伝説の厚切りジェイソンならぬ『厚切りルメール』が本当に「Why Japanese people!?」と叫びたかった日本競馬の問題点とは
長年の月日を費やして海外競馬に積極的に参加し、今や世界の名手の一人に数えられる武豊騎手。そんな素晴らしいお手本がいるのに、その後を追って世界に飛び出していく騎手がいないのは何故と、他の日本人騎手の消極的な姿勢に疑問を呈している。
実際にルメール自身も、何度も日本に短期免許で来日し異なった文化に触れては、それを祖国フランスの競馬に持ち込んで技術を高めていった経験がある。騎手として環境を変えて世界観を広げることの重要性を実感しており、だからこそ今の日本人騎手の姿勢に物足りなさを感じているのだ。

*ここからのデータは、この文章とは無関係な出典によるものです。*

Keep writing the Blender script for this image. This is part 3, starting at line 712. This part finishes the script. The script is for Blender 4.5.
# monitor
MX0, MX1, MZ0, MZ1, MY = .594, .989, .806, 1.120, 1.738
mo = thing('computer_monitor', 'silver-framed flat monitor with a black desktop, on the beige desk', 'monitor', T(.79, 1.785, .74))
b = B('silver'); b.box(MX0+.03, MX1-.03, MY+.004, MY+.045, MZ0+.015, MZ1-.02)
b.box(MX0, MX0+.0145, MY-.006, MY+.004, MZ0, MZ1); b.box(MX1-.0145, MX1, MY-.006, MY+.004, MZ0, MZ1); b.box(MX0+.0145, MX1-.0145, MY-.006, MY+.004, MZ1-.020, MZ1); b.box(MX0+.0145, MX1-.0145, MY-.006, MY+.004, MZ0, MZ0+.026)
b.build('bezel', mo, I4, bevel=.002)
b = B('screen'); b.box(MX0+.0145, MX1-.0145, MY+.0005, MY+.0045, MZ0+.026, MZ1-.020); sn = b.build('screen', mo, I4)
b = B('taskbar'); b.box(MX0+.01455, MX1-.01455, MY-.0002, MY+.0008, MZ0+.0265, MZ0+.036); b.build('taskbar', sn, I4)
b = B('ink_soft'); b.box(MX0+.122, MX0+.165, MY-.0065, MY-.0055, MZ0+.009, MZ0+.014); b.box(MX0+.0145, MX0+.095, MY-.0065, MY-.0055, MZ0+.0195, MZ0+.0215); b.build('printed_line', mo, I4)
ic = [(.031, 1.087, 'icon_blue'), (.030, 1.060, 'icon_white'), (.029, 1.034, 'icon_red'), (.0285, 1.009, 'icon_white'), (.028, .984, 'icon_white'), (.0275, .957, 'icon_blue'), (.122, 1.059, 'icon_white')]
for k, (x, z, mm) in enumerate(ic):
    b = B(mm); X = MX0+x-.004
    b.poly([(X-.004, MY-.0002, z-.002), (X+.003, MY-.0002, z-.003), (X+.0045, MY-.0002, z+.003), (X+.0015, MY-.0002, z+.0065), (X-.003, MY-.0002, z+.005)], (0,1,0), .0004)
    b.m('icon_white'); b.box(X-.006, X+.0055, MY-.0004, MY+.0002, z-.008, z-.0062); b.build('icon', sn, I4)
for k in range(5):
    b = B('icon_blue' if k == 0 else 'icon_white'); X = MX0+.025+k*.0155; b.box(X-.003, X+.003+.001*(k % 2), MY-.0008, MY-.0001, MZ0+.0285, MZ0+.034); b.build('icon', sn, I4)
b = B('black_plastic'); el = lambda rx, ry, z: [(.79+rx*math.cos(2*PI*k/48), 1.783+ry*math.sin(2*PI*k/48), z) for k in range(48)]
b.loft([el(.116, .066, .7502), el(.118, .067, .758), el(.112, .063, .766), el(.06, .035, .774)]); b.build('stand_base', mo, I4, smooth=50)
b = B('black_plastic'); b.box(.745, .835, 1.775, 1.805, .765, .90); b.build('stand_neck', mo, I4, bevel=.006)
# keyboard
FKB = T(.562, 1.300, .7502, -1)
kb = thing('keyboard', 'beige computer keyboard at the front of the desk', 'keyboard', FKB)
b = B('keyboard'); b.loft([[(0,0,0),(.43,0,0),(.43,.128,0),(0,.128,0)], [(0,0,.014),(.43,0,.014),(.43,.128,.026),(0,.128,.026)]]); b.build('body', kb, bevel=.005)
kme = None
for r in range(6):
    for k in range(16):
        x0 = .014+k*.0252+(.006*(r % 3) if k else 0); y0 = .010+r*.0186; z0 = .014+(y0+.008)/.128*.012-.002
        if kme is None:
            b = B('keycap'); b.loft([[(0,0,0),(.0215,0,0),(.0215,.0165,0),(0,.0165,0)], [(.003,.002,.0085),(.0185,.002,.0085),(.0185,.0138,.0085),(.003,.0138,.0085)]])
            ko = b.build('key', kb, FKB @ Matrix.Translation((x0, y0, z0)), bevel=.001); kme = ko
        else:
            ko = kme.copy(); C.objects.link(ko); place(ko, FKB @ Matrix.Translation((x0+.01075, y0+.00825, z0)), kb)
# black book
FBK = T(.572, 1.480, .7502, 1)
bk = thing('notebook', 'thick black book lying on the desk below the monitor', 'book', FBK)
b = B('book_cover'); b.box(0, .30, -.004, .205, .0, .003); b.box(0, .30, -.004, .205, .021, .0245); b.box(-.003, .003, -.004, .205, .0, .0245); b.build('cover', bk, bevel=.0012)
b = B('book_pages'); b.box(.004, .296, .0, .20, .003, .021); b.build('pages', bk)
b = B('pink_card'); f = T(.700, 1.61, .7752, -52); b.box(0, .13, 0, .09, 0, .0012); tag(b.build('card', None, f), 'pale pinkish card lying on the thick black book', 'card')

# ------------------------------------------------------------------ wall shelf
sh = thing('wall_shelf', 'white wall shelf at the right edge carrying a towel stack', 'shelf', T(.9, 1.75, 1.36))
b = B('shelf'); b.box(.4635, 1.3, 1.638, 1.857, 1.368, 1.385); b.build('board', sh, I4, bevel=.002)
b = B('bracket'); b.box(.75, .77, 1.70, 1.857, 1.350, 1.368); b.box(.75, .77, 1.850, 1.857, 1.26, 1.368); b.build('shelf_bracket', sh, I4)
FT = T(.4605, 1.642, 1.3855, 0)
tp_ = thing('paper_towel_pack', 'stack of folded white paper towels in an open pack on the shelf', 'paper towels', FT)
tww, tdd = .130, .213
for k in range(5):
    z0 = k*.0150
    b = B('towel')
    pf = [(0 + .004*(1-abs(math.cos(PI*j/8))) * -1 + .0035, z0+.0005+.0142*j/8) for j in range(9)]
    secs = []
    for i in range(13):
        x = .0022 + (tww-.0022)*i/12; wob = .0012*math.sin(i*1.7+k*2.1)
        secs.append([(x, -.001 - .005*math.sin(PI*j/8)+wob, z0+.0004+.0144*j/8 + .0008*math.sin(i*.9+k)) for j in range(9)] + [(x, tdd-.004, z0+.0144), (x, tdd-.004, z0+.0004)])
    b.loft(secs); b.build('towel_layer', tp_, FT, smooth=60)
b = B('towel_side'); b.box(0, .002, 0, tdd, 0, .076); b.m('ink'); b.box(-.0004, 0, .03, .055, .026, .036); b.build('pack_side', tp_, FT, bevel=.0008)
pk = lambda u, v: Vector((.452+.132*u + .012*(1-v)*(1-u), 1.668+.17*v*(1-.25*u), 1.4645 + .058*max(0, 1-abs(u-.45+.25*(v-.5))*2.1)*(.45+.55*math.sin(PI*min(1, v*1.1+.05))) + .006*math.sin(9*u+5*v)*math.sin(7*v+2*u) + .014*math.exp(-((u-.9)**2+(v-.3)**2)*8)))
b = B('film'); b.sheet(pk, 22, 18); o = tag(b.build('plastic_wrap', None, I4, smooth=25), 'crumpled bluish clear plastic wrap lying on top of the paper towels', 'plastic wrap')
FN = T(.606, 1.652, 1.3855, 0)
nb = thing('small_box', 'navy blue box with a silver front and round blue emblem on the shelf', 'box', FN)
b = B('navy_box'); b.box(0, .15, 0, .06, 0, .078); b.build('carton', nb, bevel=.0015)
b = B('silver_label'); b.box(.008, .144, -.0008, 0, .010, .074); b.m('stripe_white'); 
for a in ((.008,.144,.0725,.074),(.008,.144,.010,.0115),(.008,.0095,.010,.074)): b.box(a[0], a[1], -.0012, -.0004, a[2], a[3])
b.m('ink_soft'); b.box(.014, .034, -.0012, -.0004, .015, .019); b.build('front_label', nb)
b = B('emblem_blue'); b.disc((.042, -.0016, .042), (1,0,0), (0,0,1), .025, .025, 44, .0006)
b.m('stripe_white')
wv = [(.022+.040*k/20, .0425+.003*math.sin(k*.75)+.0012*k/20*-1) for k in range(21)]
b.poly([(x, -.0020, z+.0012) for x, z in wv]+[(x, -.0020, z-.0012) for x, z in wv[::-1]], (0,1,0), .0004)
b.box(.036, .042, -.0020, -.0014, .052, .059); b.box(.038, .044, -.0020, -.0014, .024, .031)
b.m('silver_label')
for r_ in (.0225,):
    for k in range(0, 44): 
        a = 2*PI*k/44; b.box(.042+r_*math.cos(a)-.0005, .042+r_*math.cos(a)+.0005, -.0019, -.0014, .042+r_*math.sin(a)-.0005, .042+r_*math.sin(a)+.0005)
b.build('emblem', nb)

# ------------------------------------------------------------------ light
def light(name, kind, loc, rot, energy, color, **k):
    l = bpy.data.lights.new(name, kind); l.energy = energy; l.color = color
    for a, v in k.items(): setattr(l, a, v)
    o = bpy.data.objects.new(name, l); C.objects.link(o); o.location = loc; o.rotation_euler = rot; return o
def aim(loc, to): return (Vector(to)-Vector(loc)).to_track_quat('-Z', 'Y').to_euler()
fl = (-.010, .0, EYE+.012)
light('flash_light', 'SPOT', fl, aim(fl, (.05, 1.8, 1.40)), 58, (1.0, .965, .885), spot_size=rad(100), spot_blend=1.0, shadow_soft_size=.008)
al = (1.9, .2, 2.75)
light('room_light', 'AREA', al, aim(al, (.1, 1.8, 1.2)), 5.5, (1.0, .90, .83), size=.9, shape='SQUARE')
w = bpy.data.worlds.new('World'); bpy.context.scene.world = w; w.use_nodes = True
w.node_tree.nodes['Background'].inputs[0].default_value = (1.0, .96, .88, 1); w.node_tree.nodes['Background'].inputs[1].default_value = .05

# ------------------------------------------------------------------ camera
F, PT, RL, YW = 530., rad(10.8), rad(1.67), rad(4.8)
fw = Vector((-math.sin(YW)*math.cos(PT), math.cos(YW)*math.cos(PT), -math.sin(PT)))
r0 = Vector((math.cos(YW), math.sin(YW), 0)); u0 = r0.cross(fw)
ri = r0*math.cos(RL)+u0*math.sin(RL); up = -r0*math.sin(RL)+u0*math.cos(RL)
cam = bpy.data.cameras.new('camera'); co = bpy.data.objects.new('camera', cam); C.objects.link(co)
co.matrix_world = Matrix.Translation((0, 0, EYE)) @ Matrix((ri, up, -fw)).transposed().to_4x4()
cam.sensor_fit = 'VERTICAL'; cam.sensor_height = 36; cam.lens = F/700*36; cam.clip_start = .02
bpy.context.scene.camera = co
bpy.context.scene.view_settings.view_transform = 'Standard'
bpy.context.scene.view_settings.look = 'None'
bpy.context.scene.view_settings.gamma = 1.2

「日本人ジョッキーは誰一人、豊さんの後を追わない。『なんでなの?』ってすごく思う」
日本の競馬を”外”から見つめてきたルメールだからこそ感じる率直な疑問。しかし、対談の中で藤岡佑介も述べていたが、日本人騎手にとって「武豊」という存在は、やはり特別なもののようだ。言葉を選ばなければ「競馬の神様」のような存在らしい。
だからこそ、武豊が今なおどれだけ凄い偉業を達成しようとも、その後に続く騎手は「とても真似できるものではない」と割り切ってしまう傾向があるようだ。
確かに武豊という騎手は日本の競馬史においても、完全に別格の存在。競馬=武豊である。
それ故に、未だ「もし武豊が引退すれば、日本の競馬はどうなってしまうのか」と、たった一人の騎手の引退が日本競馬そのものに大きなダメージを与えるであろう現状を憂う声が後を絶たない。
確かにルメールの疑問は、外から来た人間だからこそ言える率直なものだ。だが、だからこそ今の日本競馬界が抱える問題の”核心”を突いているようにも思えた。